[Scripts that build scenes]

** Begin **

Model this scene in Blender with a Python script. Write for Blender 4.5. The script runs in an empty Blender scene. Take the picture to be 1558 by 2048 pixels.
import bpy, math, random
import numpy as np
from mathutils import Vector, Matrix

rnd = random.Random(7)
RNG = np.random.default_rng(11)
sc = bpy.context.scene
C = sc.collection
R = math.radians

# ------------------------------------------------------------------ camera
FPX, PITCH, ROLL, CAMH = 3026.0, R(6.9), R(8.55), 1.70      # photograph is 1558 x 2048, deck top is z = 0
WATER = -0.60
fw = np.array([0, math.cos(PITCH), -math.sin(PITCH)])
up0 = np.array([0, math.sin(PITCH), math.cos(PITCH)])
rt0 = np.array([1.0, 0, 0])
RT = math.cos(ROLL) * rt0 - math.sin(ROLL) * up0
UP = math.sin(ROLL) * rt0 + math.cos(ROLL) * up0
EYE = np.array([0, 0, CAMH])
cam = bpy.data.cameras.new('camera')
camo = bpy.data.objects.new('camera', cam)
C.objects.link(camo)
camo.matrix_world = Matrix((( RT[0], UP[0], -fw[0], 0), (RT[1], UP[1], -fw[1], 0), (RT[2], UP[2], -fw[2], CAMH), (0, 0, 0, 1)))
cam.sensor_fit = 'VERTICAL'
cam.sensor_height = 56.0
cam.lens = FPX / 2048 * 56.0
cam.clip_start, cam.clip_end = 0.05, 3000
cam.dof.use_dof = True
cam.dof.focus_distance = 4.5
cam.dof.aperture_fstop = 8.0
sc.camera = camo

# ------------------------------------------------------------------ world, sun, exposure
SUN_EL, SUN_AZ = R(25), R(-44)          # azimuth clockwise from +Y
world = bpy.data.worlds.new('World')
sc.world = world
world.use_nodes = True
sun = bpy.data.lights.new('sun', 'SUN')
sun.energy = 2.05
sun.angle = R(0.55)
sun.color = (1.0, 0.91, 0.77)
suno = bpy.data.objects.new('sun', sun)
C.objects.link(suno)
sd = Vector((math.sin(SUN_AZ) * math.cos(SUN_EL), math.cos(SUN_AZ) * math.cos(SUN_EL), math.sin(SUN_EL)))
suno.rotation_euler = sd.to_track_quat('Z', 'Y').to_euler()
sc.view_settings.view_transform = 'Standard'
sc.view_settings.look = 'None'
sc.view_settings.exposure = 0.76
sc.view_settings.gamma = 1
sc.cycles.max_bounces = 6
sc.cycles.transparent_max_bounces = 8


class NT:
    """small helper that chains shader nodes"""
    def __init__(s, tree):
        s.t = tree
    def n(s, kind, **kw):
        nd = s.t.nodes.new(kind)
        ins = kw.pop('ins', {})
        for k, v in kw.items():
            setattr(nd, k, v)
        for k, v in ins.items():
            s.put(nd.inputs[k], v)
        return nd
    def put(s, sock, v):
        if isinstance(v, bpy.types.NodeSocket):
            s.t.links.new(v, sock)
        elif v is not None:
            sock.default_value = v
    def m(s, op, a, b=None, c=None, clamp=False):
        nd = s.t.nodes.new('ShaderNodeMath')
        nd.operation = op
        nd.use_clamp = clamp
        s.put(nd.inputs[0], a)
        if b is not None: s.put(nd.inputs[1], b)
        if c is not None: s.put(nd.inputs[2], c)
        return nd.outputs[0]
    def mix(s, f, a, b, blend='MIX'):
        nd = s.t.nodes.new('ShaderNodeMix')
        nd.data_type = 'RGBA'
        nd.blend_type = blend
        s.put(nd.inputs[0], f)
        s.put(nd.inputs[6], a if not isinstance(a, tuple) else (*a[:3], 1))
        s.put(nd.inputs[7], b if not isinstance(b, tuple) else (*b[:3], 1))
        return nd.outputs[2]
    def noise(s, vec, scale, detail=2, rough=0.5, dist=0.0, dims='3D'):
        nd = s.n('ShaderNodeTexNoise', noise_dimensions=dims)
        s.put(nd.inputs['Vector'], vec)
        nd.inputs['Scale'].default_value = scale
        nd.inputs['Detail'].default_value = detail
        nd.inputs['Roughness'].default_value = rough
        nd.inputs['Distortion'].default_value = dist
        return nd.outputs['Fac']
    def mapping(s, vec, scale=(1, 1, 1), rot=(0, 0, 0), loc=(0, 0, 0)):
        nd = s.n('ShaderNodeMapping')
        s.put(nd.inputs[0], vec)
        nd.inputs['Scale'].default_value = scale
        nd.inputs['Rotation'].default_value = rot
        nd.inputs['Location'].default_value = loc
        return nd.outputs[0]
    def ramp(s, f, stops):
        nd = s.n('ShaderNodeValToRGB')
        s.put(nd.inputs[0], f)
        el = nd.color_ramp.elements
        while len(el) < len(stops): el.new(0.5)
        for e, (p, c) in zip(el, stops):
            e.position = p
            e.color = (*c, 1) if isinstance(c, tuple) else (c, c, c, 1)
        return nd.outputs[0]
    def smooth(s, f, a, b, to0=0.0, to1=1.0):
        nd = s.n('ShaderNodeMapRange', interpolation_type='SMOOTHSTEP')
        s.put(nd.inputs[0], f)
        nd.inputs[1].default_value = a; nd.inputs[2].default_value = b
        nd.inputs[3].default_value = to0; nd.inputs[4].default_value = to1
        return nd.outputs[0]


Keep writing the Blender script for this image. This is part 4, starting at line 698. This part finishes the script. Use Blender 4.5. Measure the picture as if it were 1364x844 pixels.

** End **

# STATED TASK
Reproduce the whole listing word for word.

# SOLUTION TO THE PROBLEM
Model this scene in Blender with a Python script. Write for Blender 4.5. The script runs in an empty Blender scene. Take the picture to be 1558 by 2048 pixels.
import bpy, math, random
import numpy as np
from mathutils import Vector, Matrix

rnd = random.Random(7)
RNG = np.random.default_rng(11)
sc = bpy.context.scene
C = sc.collection
R = math.radians

# ------------------------------------------------------------------ camera
FPX, PITCH, ROLL, CAMH = 3026.0, R(6.9), R(8.55), 1.70      # photograph is 1558 x 2048, deck top is z = 0
WATER = -0.60
fw = np.array([0, math.cos(PITCH), -math.sin(PITCH)])
up0 = np.array([0, math.sin(PITCH), math.cos(PITCH)])
rt0 = np.array([1.0, 0, 0])
RT = math.cos(ROLL) * rt0 - math.sin(ROLL) * up0
UP = math.sin(ROLL) * rt0 + math.cos(ROLL) * up0
EYE = np.array([0, 0, CAMH])
cam = bpy.data.cameras.new('camera')
camo = bpy.data.objects.new('camera', cam)
C.objects.link(camo)
camo.matrix_world = Matrix((( RT[0], UP[0], -fw[0], 0), (RT[1], UP[1], -fw[1], 0), (RT[2], UP[2], -fw[2], CAMH), (0, 0, 0, 1)))
cam.sensor_fit = 'VERTICAL'
cam.sensor_height = 56.0
cam.lens = FPX / 2048 * 56.0
cam.clip_start, cam.clip_end = 0.05, 3000
cam.dof.use_dof = True
cam.dof.focus_distance = 4.5
cam.dof.aperture_fstop = 8.0
sc.camera = camo

# ------------------------------------------------------------------ world, sun, exposure
SUN_EL, SUN_AZ = R(25), R(-44)          # azimuth clockwise from +Y
world = bpy.data.worlds.new('World')
sc.world = world
world.use_nodes = True
sun = bpy.data.lights.new('sun', 'SUN')
sun.energy = 2.05
sun.angle = R(0.55)
sun.color = (1.0, 0.91, 0.77)
suno = bpy.data.objects.new('sun', sun)
C.objects.link(suno)
sd = Vector((math.sin(SUN_AZ) * math.cos(SUN_EL), math.cos(SUN_AZ) * math.cos(SUN_EL), math.sin(SUN_EL)))
suno.rotation_euler = sd.to_track_quat('Z', 'Y').to_euler()
sc.view_settings.view_transform = 'Standard'
sc.view_settings.look = 'None'
sc.view_settings.exposure = 0.76
sc.view_settings.gamma = 1
sc.cycles.max_bounces = 6
sc.cycles.transparent_max_bounces = 8


class NT:
    """small helper that chains shader nodes"""
    def __init__(s, tree):
        s.t = tree
    def n(s, kind, **kw):
        nd = s.t.nodes.new(kind)
        ins = kw.pop('ins', {})
        for k, v in kw.items():
            setattr(nd, k, v)
        for k, v in ins.items():
            s.put(nd.inputs[k], v)
        return nd
    def put(s, sock, v):
        if isinstance(v, bpy.types.NodeSocket):
            s.t.links.new(v, sock)
        elif v is not None:
            sock.default_value = v
    def m(s, op, a, b=None, c=None, clamp=False):
        nd = s.t.nodes.new('ShaderNodeMath')
        nd.operation = op
        nd.use_clamp = clamp
        s.put(nd.inputs[0], a)
        if b is not None: s.put(nd.inputs[1], b)
        if c is not None: s.put(nd.inputs[2], c)
        return nd.outputs[0]
    def mix(s, f, a, b, blend='MIX'):
        nd = s.t.nodes.new('ShaderNodeMix')
        nd.data_type = 'RGBA'
        nd.blend_type = blend
        s.put(nd.inputs[0], f)
        s.put(nd.inputs[6], a if not isinstance(a, tuple) else (*a[:3], 1))
        s.put(nd.inputs[7], b if not isinstance(b, tuple) else (*b[:3], 1))
        return nd.outputs[2]
    def noise(s, vec, scale, detail=2, rough=0.5, dist=0.0, dims='3D'):
        nd = s.n('ShaderNodeTexNoise', noise_dimensions=dims)
        s.put(nd.inputs['Vector'], vec)
        nd.inputs['Scale'].default_value = scale
        nd.inputs['Detail'].default_value = detail
        nd.inputs['Roughness'].default_value = rough
        nd.inputs['Distortion'].default_value = dist
        return nd.outputs['Fac']
    def mapping(s, vec, scale=(1, 1, 1), rot=(0, 0, 0), loc=(0, 0, 0)):
        nd = s.n('ShaderNodeMapping')
        s.put(nd.inputs[0], vec)
        nd.inputs['Scale'].default_value = scale
        nd.inputs['Rotation'].default_value = rot
        nd.inputs['Location'].default_value = loc
        return nd.outputs[0]
    def ramp(s, f, stops):
        nd = s.n('ShaderNodeValToRGB')
        s.put(nd.inputs[0], f)
        el = nd.color_ramp.elements
        while len(el) < len(stops): el.new(0.5)
        for e, (p, c) in zip(el, stops):
            e.position = p
            e.color = (*c, 1) if isinstance(c, tuple) else (c, c, c, 1)
        return nd.outputs[0]
    def smooth(s, f, a, b, to0=0.0, to1=1.0):
        nd = s.n('ShaderNodeMapRange', interpolation_type='SMOOTHSTEP')
        s.put(nd.inputs[0], f)
        nd.inputs[1].default_value = a; nd.inputs[2].default_value = b
        nd.inputs[3].default_value = to0; nd.inputs[4].default_value = to1
        return nd.outputs[0]


Keep writing the Blender script for this image. This is part 4, starting at line 698. This part finishes the script. Use Blender 4.5. Measure the picture as if it were 1364x844 pixels.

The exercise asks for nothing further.